4. We go with what is close. We might have relatives from a country, or have lived there for a time. We might have grown up near an immigrant group and had many friends in that group. We might have lived in many different countries, as a result of our parents’ jobs. Here is my big point. If all of us depend greatly on our life experiences to define God’s call in our lives, because many of us have very similar lives, we will end up in the same few countries. God wants some of us to go to countries that we are completely unprepared for, where dictionaries of the language can’t be found in America, from which there are almost no immigrants in America, and to which very few Americans have traveled.
5. We go with what is allowed. We all love freedom, and safety is nice too. Yet, there are millions of people who live in countries that are not free or safe.

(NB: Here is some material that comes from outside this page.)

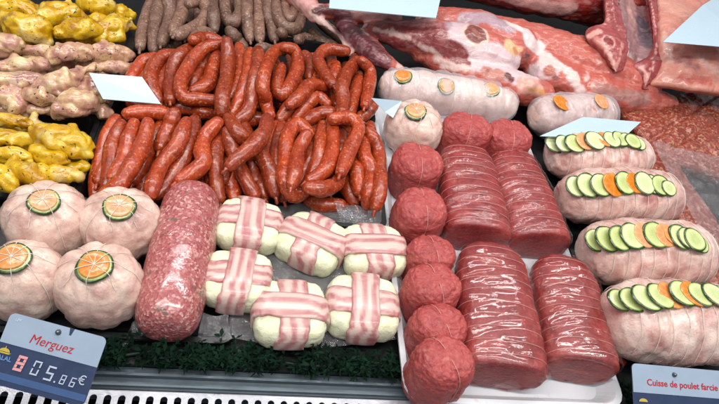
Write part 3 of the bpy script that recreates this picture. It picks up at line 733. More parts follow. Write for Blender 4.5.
# ---------------------------------------------------------------- long tied rolls
def roll_fn(a, b, rw, rh, seed, rings, depth, lump, e=3.0, z0=None, lsc=30, taper=(1, 1), sharp=.05, bend=None, ef=None, e2=2.0):
    a, b = np.asarray(a), np.asarray(b); ax = b-a; L = np.linalg.norm(ax); ax /= L
    sd = np.cross(ax, [0, 0, 1.0]); sd /= np.linalg.norm(sd); up = np.cross(sd, ax)
    def f(s, th, off=0.0):      # s in -1..1
        ee = ef if (ef and s > 0) else e
        k = (1-abs(s)**ee)**(1/ee) if abs(s) < 1 else 0
        tp = taper[0]+(taper[1]-taper[0])*(s+1)/2
        g = sum(math.exp(-((s-r)/sharp)**2) for r in rings)*depth
        base = (a+b)/2+ax*(L/2)*s
        if bend is not None: base = base+np.asarray(bend)*(1-s*s)
        p = sd*math.copysign(abs(math.cos(th))**(2/e2), math.cos(th))*rw*k*tp+up*math.copysign(abs(math.sin(th))**(2/e2), math.sin(th))*rh*k*tp
        q = base+p
        ll = lump*(nz(q, lsc, seed)+.5*nz(q, lsc*2.3, seed+5))
        p = p*(1-g+ll); rr = np.linalg.norm(p)
        p = p*(1+off/max(1e-5, rr)) if rr > 1e-5 else p
        q = base+p
        if z0 is not None and q[2] < z0: q = q.copy(); q[2] = z0+(q[2]-z0)*.1
        return q
    return f
def roll(f, ns=70, nt=40, smax=.9995):
    V = []; Fc = []
    ss = np.sin(np.linspace(-math.pi/2, math.pi/2, ns))*smax
    ss = np.where(np.abs(ss) < .8, np.linspace(-smax, smax, ns)*.45+ss*.55, ss*.55+.45*np.linspace(-smax, smax, ns))
    for s in ss:
        for j in range(nt): V.append(f(s, 2*math.pi*j/nt))
    for i in range(ns-1):
        for j in range(nt): a, b = i*nt+j, i*nt+(j+1) % nt; Fc.append((a, b, b+nt, a+nt))
    Fc.append(tuple(reversed(range(nt)))); Fc.append(tuple(range((ns-1)*nt, ns*nt)))
    return np.array(V), Fc
def ring_twine(f, s, parent, r=.0006, off=.0005, a0=-.4, a1=math.pi+.4, tilt=0.0, mat='string'):
    pts = [f(s+tilt*math.cos(t), t, off) for t in np.linspace(a0, a1, 22)]
    twine(np.array(pts), parent, r, mat=mat)
_fc = {}
def find_on(f, u, v, smin=-.97, smax=.97):
    if id(f) not in _fc:
        G = []
        for i in range(150):
            s_ = smin+(smax-smin)*i/149
            for j in range(64):
                th = math.pi*j/63; p = f(s_, th); n = np.cross(f(s_+.03, th)-p, f(s_, th+.12)-p); n /= max(1e-12, np.linalg.norm(n))
                n0 = p-(f(s_, 0)+f(s_, math.pi))/2
                if n.dot(n0) < 0: n = -n
                if n.dot(np.array([0, 0, H])-p) > .12*np.linalg.norm(np.array([0, 0, H])-p): G.append((*p, *n, *proj(p)))
        _fc[id(f)] = (f, np.array(G))
    G = _fc[id(f)][1]; r_ = G[np.argmin((G[:, 6]-u)**2+(G[:, 7]-v)**2)]
    return r_[:3], r_[3:6]
def film_wrinkle(V, Fc, seed, ax, g=1.0):
    # taut film: sharp ridges running mostly across the roast
    N = vnormals(V, Fc); o = np.zeros(len(V))
    for i, p in enumerate(V):
        s_ = p.dot(ax); q = (p-ax*s_)
        k = noise.noise(Vector((s_*85+seed*3+q[0]*18, q[0]*26+q[2]*16, seed)))
        k2 = noise.noise(Vector((s_*60-seed, q[0]*60, q[2]*60+seed)))
        k3 = noise.noise(Vector((s_*100+q[0]*30, q[0]*22+seed, q[2]*22)))
        o[i] = k3*.0030+max(0, .30-abs(k))*.0075*(.6+k2)+abs(k2)*.0012
    return V+N*(o*g)[:, None]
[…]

If we are not careful, when we hear that a country is “closed,” we feel absolved of our responsibility to reach that country. I don’t think any country is closed to God.
The earth is the Lord’s, and the fulness thereof; the world, and they that dwell therein.—Psalm 24:1
We just have to be creative and dedicated in methods to reach these countries. Does the country accept doctors from abroad, then become a doctor. Do they want to learn English, become a teacher. The Bible says, “For though I be free from all men, yet have I made myself servant unto all, that I might gain the more. And unto the Jews I became as a Jew, that I might gain the Jews; …I am made all things to all men, that I might by all means save some” (1 Corinthians 9:19–22). It would be much easier to go to another country, and you would probably see more people saved. God tells us to try to reach every creature. Let’s obey God’s word, and leave the results to Him.
I am not trying to get you to go to a certain country, and I am not against missionaries working together. However, I am for every servant of God considering “every creature” and “every nation” and keeping his eyes wide open to the whole world. A preacher once said, “We must be global Christians with a global vision because our God is a global God.” God bless you as you follow Him.